The apparent crackdown is said to have come thanks to what The Register calls “Blueja” pranks—people attempting to set up Bluetooth conversations and giving their phones rude names, with the recipients having no clue where the naughty messages originated. "Pick the wrong recipient, however," reported the publication, "and they could get excited . . . technically, you could be discovered."
But The Register added that Bluetooth porn hacks, or pranks, embedding porn images or messages without Bluetooth or other cell-phone users knowing those images or messages are there might be more myth than reality.
"[It] seems to be the most long-winded extrapolation of a set of ignorant assumptions into an implausible set of possible conclusions," the paper reported.

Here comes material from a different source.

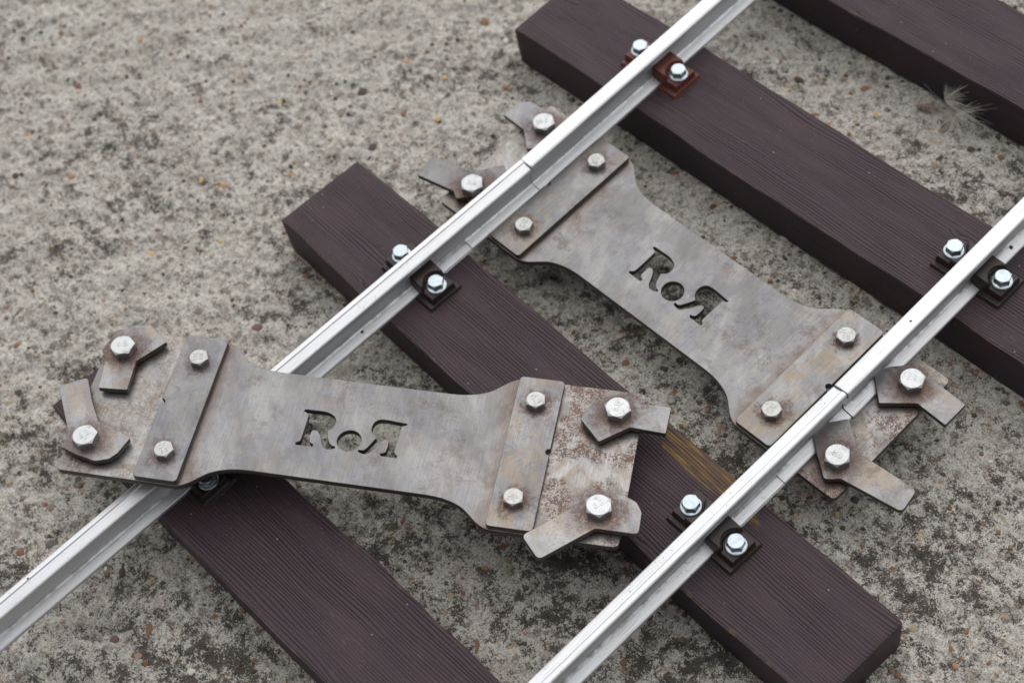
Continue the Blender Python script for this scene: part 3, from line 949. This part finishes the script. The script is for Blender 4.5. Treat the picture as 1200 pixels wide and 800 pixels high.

Citing an article from Khaleej Times, The Register said that "technology experts" disclosed that Bluetooth cell phones are vulnerable to hacking and that “Bluejaquing”or “Bluesnarfing” "require[es] an obsolete Nokia phone, and a special-purpose hacker PC, which is of no value whatever to anybody except the security expert who gained credibility by inventing it."
The story apparently began circulating widely around the Bluetooth world by a blueserker.com user identified as blue2girl, the user apparently having concluded from a simple technological discussion that one can "use Bluetooth to get peeps busted in the UAE."
But as The Register points out, cell-phone users visiting the UAE might have more practical issues to worry about.
“If you use a phone in the UAE or any other fundamentalist theocracy,” the paper warned, “If your phone has a camera, you may [perhaps inadvertently] take pictures of things you should not. Usually, that's someone else's wife or daughter when not fully covered.”